Cops and Queers (and violence and marriage) (February 2011)

This month I have two articles out about policing.

The first, appearing in Against the Current, is an examination of policing and violence — both the violence cops face and the violence they use. I look at the narratives we build around particular instances of violence, the ways they serve to legitimize or delegitimize the use of force, and the emerging crisis in policing. My article focuses especially on the West Coast states, but since it came out there’s been a nationwide spike in attacks on the police.

The second is a review of three books, one about the criminal justice system and two about marriage. (They are: Queer (In)Justice by Joey L. Mogul, et al.; Beyond (Straight and Gay) Marriage by Nancy Polikoff; and the anthology Against Equality: Queer Critiques of Gay Marriage.) In the review, I compare two elements of the mainstream gay rights agenda — appeals for police protection and the demand for marriage rights — and point to the queer critiques of these demands and the institutions involved. The review is in the February issue of In These Times.

More War (January 2011)

I’ve written a lot about war the past couple months — war and comics.

The most involved is a six-part series for The Comics Journal on Garth Ennis’s stories of ariel combat.

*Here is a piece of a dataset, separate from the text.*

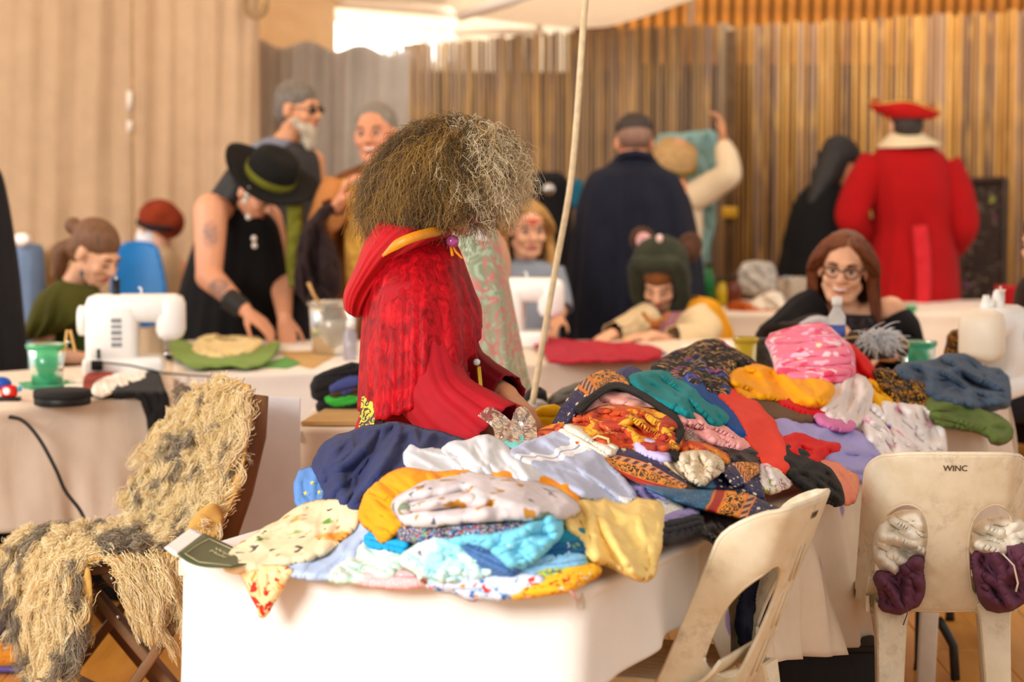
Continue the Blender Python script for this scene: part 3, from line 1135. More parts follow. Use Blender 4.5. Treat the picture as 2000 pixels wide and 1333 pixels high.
def stripes_mat():
    m, nt, b = new_mat('striped_shirting')
    co = N(nt, 'Mapping', Vector=coords(nt), Rotation=(.5, .7, .62)).outputs[0]
    sx = N(nt, 'SeparateXYZ', Vector=co).outputs[0]
    w = mth(nt, 'FRACT', mth(nt, 'MULTIPLY', mth(nt, 'ADD', sx, mth(nt, 'MULTIPLY', noise(nt, co, 5, 2), .05)), 7.5))
    col = ramp(nt, w, [(0, C('#b9c0d8')), (.42, C('#b9c0d8')), (.43, C('#f4f4f6')), (.52, C('#f4f4f6')), (.53, C('#97a1c4')), (.56, C('#f4f4f6')), (.66, C('#f4f4f6')), (.67, C('#b9c0d8'))], 'CONSTANT')
    nt.links.new(col, b.inputs['Base Color'])
    b.inputs['Roughness'].default_value = .9
    bump(nt, b, noise(nt, co, 14, 3, .5, 2), .15, .02)
    return m


def wavy_print(base, cols, scale, dist, name):
    """marbled or leaf-like print: hard-edged patches of several colours"""
    m, nt, b = new_mat(name)
    co = coords(nt)
    w = N(nt, 'TexNoise', Vector=co, Scale=scale * .8, Detail=2)
    v = mix(nt, dist, co, w.outputs['Color'], 'ADD')
    vo = N(nt, 'TexVoronoi', Vector=v, Scale=scale)
    s = N(nt, 'SeparateColor', Color=vo.outputs['Color']).outputs[0]
    n = len(cols)
    col = ramp(nt, s, [(i / n, C(h)) for i, h in enumerate(cols)], 'CONSTANT')
    ed = N(nt, 'TexVoronoi', {'feature': 'DISTANCE_TO_EDGE'}, Vector=v, Scale=scale).outputs['Distance']
    col = mix(nt, ramp(nt, ed, [(.0, .55), (.05, 0.0)]), col, C(base))
    f = noise(nt, co, 60, 3)
    col = mix(nt, mth(nt, 'MULTIPLY', f, .25), col, C(base))
    nt.links.new(col, b.inputs['Base Color'])
    b.inputs['Roughness'].default_value = .8
    bump(nt, b, noise(nt, co, 14, 3, .5, 2), .2, .02)
    return m


def sequin(h0, h1):
    m, nt, b = new_mat('sequin_cloth')
    co = coords(nt)
    vo = N(nt, 'TexVoronoi', Vector=co, Scale=420.0)
    nt.links.new(mix(nt, N(nt, 'SeparateColor', Color=vo.outputs['Color']).outputs[0], C(h0), C(h1)), b.inputs['Base Color'])
    b.inputs['Metallic'].default_value = .75
    b.inputs['Roughness'].default_value = .32
    bump(nt, b, vo.outputs['Distance'], .7, .004)
    return m


M_NAVY, M_WHITE, M_ORNG = cloth('#2d3560', .95, .1, .3, .3), cloth('#dfe2e6', .9, .02, .25), cloth('#ff9d12', .85, .05, .25)
G = 'folded fabric in the front stack'

# --- far right end, on the long table
patch('blue_grey_bundle', 'crumpled blue-grey cloth bundle on the table by the right sewing machine', [(1745, 735), (1760, 715), (1820, 712), (1850, 695), (1890, 700), (1920, 722), (1962, 728), (1970, 770), (1962, 797), (1880, 797), (1820, 782), (1795, 758)],
      cloth('#4c5c70', .95, .14, .5), .02, .09, .05, 22, (.07, 42, 28))
patch('olive_trousers', 'olive green cloth hanging over the right end of the table', [(1808, 780), (1850, 776), (1885, 792), (1940, 814), (1976, 836), (1968, 858), (1942, 868), (1932, 846), (1880, 832), (1825, 828)],
      cloth('#65763a', .95, .1, .3), .08, .05, .04, 18, (.035, 50, 20))
patch('black_gold_cloth', 'black cloth with a dense gold print beside the blue-grey bundle', [(1708, 722), (1760, 735), (1812, 762), (1810, 797), (1768, 798), (1735, 780), (1715, 745)],
      printed('#17120d', [('#c98a24', 60, .42, .05)], name='black_gold_print'), .06, .05, .04, 16, (.03, 40, 25))
patch('red_cloth', 'bright red cloth behind the pink tie-dyed bundle', [(1640, 672), (1668, 680), (1718, 742), (1714, 754), (1665, 750), (1655, 700)], cloth('#e0100e'), .03, .04, .03, 14, (.03, 40, 60))
patch('yellow_cloth', 'small yellow cloth beside the hearts print', [(1690, 742), (1722, 755), (1748, 785), (1742, 798), (1698, 796)], cloth('#ffb812'), .05, .04, .03, 12, (.03, 25, 40))
patch('white_hearts_cloth', 'white cloth printed with pink hearts at the right end of the heap', [(1688, 820), (1700, 790), (1745, 788), (1790, 795), (1828, 806), (1840, 850), (1844, 900), (1740, 905), (1720, 890), (1690, 852)],
      printed('#f6efec', [('#e87f9c', 10, .17, .03), ('#8a4bb5', 10, .15, .08), ('#f2c6d4', 12, .25, .1)], name='hearts_print'), .06, .08, .05, 22, (.06, 42, 50))
patch('cream_cloth', 'crumpled cream-white cloth under the pink tie-dyed bundle', [(1612, 775), (1640, 745), (1682, 736), (1702, 762), (1698, 792), (1684, 828), (1640, 834), (1618, 815), (1600, 812)],
      cloth('#e8dbd5', .9, .04, .4), .09, .07, .05, 20, (.05, 48, 110))
patch('pink_tie_dye_bundle', 'folded pink tie-dyed fabric topping the right of the heap', [(1495, 658), (1540, 648), (1594, 634), (1626, 650), (1662, 684), (1664, 742), (1600, 744), (1524, 738), (1517, 700)],
      printed('#f585a0', [('#fbc3d6', 8, .42, .4), ('#fbdcdc', 11, .3, .2), ('#fdf0b8', 12, .12, .02), ('#ea4f72', 7, .34, .3)], name='pink_tie_dye'), .12, .06, .06, 12, (.035, 20, -4),
      ridges=((1530, 690, 1640, 668, .03, 9), (1525, 712, 1655, 700, .03, 9), (1525, 730, 1655, 726, .03, 7)))
patch('mustard_yellow_cloth', 'mustard yellow cloth across the heap below the pink tie-dyed bundle', [(1424, 742), (1440, 725), (1470, 718), (1502, 722), (1522, 735), (1600, 744), (1628, 756), (1622, 782), (1600, 797), (1560, 787), (1500, 777), (1450, 778)],
      cloth('#ffab0a', .85, .05, .35), .13, .07, .05, 18, (.055, 42, 25))
patch('black_floral_cloth', 'black cloth printed with tan and blue flowers at the back of the heap', [(1270, 738), (1283, 710), (1330, 690), (1370, 670), (1402, 668), (1430, 688), (1455, 700), (1475, 716), (1452, 730), (1435, 745), (1425, 780), (1385, 768), (1330, 750), (1300, 742)],
      printed('#17131a', [('#c49a64', 15, .36, .25), ('#3048a8', 9, .30, .15), ('#b04a8e', 11, .2, .1), ('#7a7440', 13, .22, .2)], name='black_floral_print'), .05, .09, .05, 20, (.06, 40, 70))
patch('red_cloth', 'red cloth peeping out under the mustard yellow cloth', [(1505, 772), (1560, 783), (1615, 793), (1630, 800), (1602, 815), (1540, 800)], cloth('#d4141a'), .10, .04, .03, 10, (.02, 30, 15))
patch('brown_cloth', 'brown felted cloth under the red and mustard cloths', [(1452, 780), (1500, 774), (1542, 786), (1594, 816), (1580, 826), (1510, 818), (1480, 805)], cloth('#6b4f36', .98), .07, .04, .03, 12, (.02, 40, 20))
patch('lilac_cloth', 'large smooth lilac cloth at the right side of the heap', [(1500, 822), (1560, 816), (1620, 828), (1682, 850), (1724, 886), (1730, 902), (1692, 942), (1660, 930), (1620, 905), (1560, 872), (1515, 852)],
      cloth('#a9a3dd', .85, .05, .25), .03, .06, .05, 20, (.035, 50, 25))
patch('pink_cloth', 'small magenta-pink cloth between the cream and lilac cloths', [(1588, 810), (1622, 814), (1668, 830), (1658, 840), (1610, 832)], cloth('#db7cae'), .12, .03, .03, 10, (.01, 30, 15))
patch('red_cloth', 'red cloth lying over the lilac cloth at the right', [(1528, 862), (1560, 848), (1600, 868), (1648, 876), (1602, 890), (1592, 908), (1560, 895), (1530, 878)], cloth('#dd1512'), .10, .04, .03, 12, (.035, 28, 20))
patch('coral_floral_cloth', 'coral cloth with small yellow flowers over the table edge', [(1588, 906), (1620, 904), (1662, 925), (1674, 950), (1662, 988), (1632, 962), (1600, 932)],
      printed('#f2977b', [('#f2c23e', 40, .2, .05), ('#b75a3c', 60, .13, .1)], name='coral_floral_print'), .08, .02, .03, 14, (.015, 40, 40))
patch('black_cloth', 'black cloth trailing over the table edge beside the coral floral', [(1530, 872), (1565, 884), (1592, 906), (1622, 926), (1640, 960), (1642, 988), (1600, 972), (1560, 947), (1536, 920)],
      cloth('#272422', .95, .1, .4), .12, .04, .03, 14, (.03, 35, 35))
patch('blossom_print_cloth', 'white cloth with pink and lime blossoms under the black cloth', [(1488, 908), (1530, 922), (1548, 936), (1530, 952), (1498, 962), (1484, 935)],
      printed('#eadfd8', [('#c9d43c', 22, .3, .2), ('#d987a6', 18, .3, .2), ('#8d6a86', 30, .2, .2)], name='blossom_print'), .09, .03, .03, 10, (.03, 25, 40))
patch('coral_red_cloth', 'smooth coral red cloth falling down the right of the heap', [(1402, 775), (1430, 764), (1462, 775), (1502, 820), (1524, 862), (1542, 905), (1540, 927), (1502, 915), (1480, 892), (1465, 870), (1448, 830), (1420, 792)],
      cloth('#f1402a', .85, .05, .2), .09, .06, .05, 18, (.03, 60, 55))
# --- centre
patch('royal_blue_cloth', 'royal blue cloth between the teal and the coral red cloth', [(1312, 740), (1370, 750), (1378, 765), (1412, 788), (1442, 820), (1467, 866), (1462, 880), (1440, 858), (1418, 832), (1398, 802), (1358, 772)],
      cloth('#0a4a96', .9, .08, .3), .07, .04, .03, 14, (.03, 40, 45))
patch('teal_cloth', 'teal green cloth over the top of the heap', [(1226, 742), (1250, 735), (1306, 731), (1312, 745), (1350, 758), (1362, 780), (1402, 805), (1424, 826), (1390, 830), (1350, 818), (1330, 806), (1290, 792), (1258, 768)],
      cloth('#13868a', .9, .06, .3), .10, .05, .04, 16, (.05, 36, 42))
patch('grey_cloth', 'narrow grey cloth under the teal cloth', [(1385, 822), (1430, 828), (1440, 850), (1400, 845)], cloth('#84786c'), .04, .03, .02, 8, (.01, 20, 20))
patch('silver_sequin_cloth', 'silver sequined cloth under the black strap', [(1335, 832), (1380, 848), (1446, 870), (1420, 890), (1388, 884), (1345, 872)], sequin('#6a4a48', '#f2ece4'), .04, .03, .03, 10, (.012, 40, 25))
patch('pink_chiffon_cloth', 'pale pink cloth running below the teal cloth', [(1322, 804), (1345, 803), (1380, 824), (1432, 848), (1468, 876), (1452, 884), (1400, 868), (1350, 842), (1332, 832)], cloth('#f2a9a4', .85, .04, .25), .075, .04, .03, 11, (.035, 25, 28))
patch('black_glitter_cloth', 'black glittery cloth above the gold-bordered scarf', [(1392, 874), (1440, 868), (1484, 885), (1503, 918), (1500, 940), (1470, 912), (1430, 902), (1402, 892)], sequin('#0c0b0c', '#4a4644'), .075, .035, .03, 12, (.02, 35, 25))
patch('pink_cloth', 'large pale pink cloth in the middle of the heap framed by the black strap', [(1098, 830), (1145, 790), (1188, 762), (1240, 772), (1300, 798), (1334, 834), (1300, 832), (1210, 818), (1150, 826)], cloth('#f6b3a8', .85, .04, .2), .04, .05, .04, 16, (.025, 45, 15))
patch('orange_leaf_print_cloth', 'orange, red and yellow leaf print cloth in the middle of the heap', [(1040, 852), (1080, 836), (1150, 810), (1200, 797), (1262, 800), (1316, 822), (1326, 842), (1326, 888), (1262, 884), (1200, 878), (1130, 872), (1080, 862)],
      wavy_print('#8a2a12', ['#d8521a', '#f0961a', '#c23a20', '#f6b52a', '#d9602e', '#a63418', '#eea060'], 18, .12, 'orange_leaf_print'), .085, .06, .05, 18, (.045, 34, 18))
patch('leaf_print_knot', 'small knot of red and orange print by the silver sequins', [(1322, 874), (1360, 868), (1392, 878), (1424, 900), (1402, 908), (1360, 898), (1330, 890)],
      wavy_print('#7a1a10', ['#e0481a', '#f29a28', '#c0261a', '#e8702a'], 26, .1, 'red_knot_print'), .10, .03, .03, 10, (.03, 22, 20))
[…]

Also for The Comics Journal, I wrote a review of the latest installment of Weird War Tales.

Doonesbury turned forty a couple months ago. Garry Trudeau put out a retrospective collection. And I wrote an essay about it for The World and I. (It’s online, but you have to have a subscription to see it. Sorry.) The essay it not only, or even mainly, about war; but it does talk quite a bit about the ways that Trudeau’s depiction of war has changed, and the ways that the experience of war changed the character B.D.

And finally: The Anarcho-Syndicalist Review reprinted my four-part series on the Spanish Civil War in Comics. ASR isn’t online, but the original is at The Comics Journal. The new version is shorter, but it has a stronger conclusion.

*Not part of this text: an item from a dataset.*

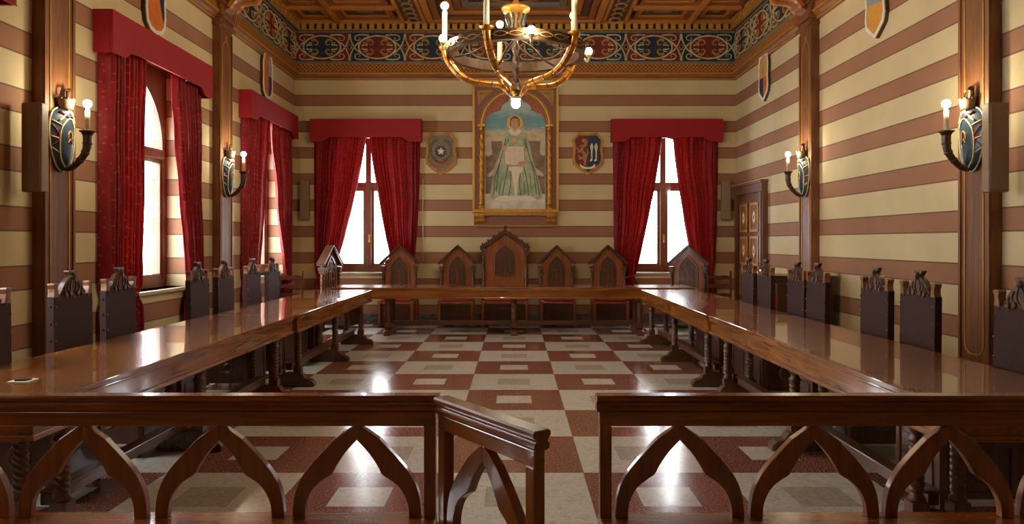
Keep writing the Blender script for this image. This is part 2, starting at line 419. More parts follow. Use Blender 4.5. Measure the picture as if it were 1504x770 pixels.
# windows
def window(idx, xc, op, loc, rotz, gl_in=.1):
    hw, sill, spring, rise = op
    root = sempty('window_%d' % idx, loc, rotz)
    y0, y1 = .27, .34
    fr = .10
    b = MB()
    outer = [(-hw, sill)]+arch_pts(hw, spring, rise)+[(hw, sill)]
    inner = [(-hw+fr, sill+fr)]+arch_pts(hw-fr, spring, rise-fr)+[(hw-fr, sill+fr)]
    outer = [(-hw, sill)]+[(-hw if i == 0 else hw if i == 24 else a, WTOP if 0 < i < 24 else spring) for i, (a, c) in enumerate(arch_pts(hw, spring, rise))]+[(hw, sill)]
    for i in range(len(outer)):
        j = (i+1) % len(outer); q4 = [outer[i], outer[j], inner[j], inner[i]]
        if i == 1: q4 = [outer[1], (-hw, WTOP), outer[2], inner[2], inner[1]]
        if i == 24: q4 = [outer[24], (hw, WTOP), outer[25], inner[25], inner[24]]
        b.prism(q4, y0, y1, 'wood_frame')
    b.build('window_frame', root)
    b = MB(); b.box(-.055, .055, y0-.036, y1, sill+fr, spring+rise-fr-.01, 'wood_frame'); b.build('mullion', root, .006)
    b = MB(); b.box(-hw+fr, hw-fr, y0-.03, y1, 2.54, 2.66, 'wood_frame'); b.build('transom', root, .006)
    for sgn in (-1, 1):
        b = MB(); a0, a1 = sorted((sgn*.055, sgn*(hw-fr)))
        b.box(a0, a0+.05, y0+.01, y1-.01, sill+fr, 2.54, 'wood_frame'); b.box(a1-.05, a1, y0+.01, y1-.01, sill+fr, 2.54, 'wood_frame')
        b.box(a0+.05, a1-.05, y0+.01, y1-.01, sill+fr, sill+fr+.06, 'wood_frame'); b.box(a0+.05, a1-.05, y0+.01, y1-.01, 2.49, 2.54, 'wood_frame')
        b.build('casement', root)
    b = MB(); b.prism(inner, .30, .306, 'glass'); b.build('pane', root)
    b = MB(); b.box(.0, .03, y0-.06, y0-.03, 1.50, 1.66, 'gold_line'); b.box(.005, .025, y0-.09, y0-.06, 1.52, 1.55, 'gold_line'); b.build('window_handle', root, .004)
    b = MB(); b.box(-hw-.05, hw+.05, -.05, .27, sill-.045, sill+.0, 'sill'); b.build('window_sill', root, .01)
    return root
for i, c in enumerate(SIDE_WIN): window(i+1, 0, SIDE_OP, (XL, c, 0), RL)
for i, c in enumerate(BACK_WIN): window(i+4, 0, BACK_OP, (c, YB, 0), 0)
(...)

Recently at TCJ.com (December 2010)

In the last few months, I’ve posted a couple reviews at The Comics Journal of books that are simply (or at least, mostly) humorous.

One, “The Success of Failure,” takes a look at Shannon Wheeler’s latest collection, I Thought You Would Be Funnier. Some people (like me) think of Wheeler mainly in connection to his strip Too Much Coffee Man. But now he’s also doing cartoons for The New Yorker — or trying to: this book collects the ones they rejected.

The other review is of the latest Lio collection, There’s Corpses Everywhere. I compare it to the Calvin and Hobbes book, There’s Treasure Everywhere. This isn’t doing Lio‘s creator, Mark Tatulli any favors — but, hey, he started it.

Attentive readers may recall that in January I also beat up on Nevin Martell for his biography of Calvin creator Bill Watterson.

So I both began and ended 2010 with attacks on people trying to follow in the steps of Calvin and Hobbes. There’s probably a moral here somewhere, if we look for it.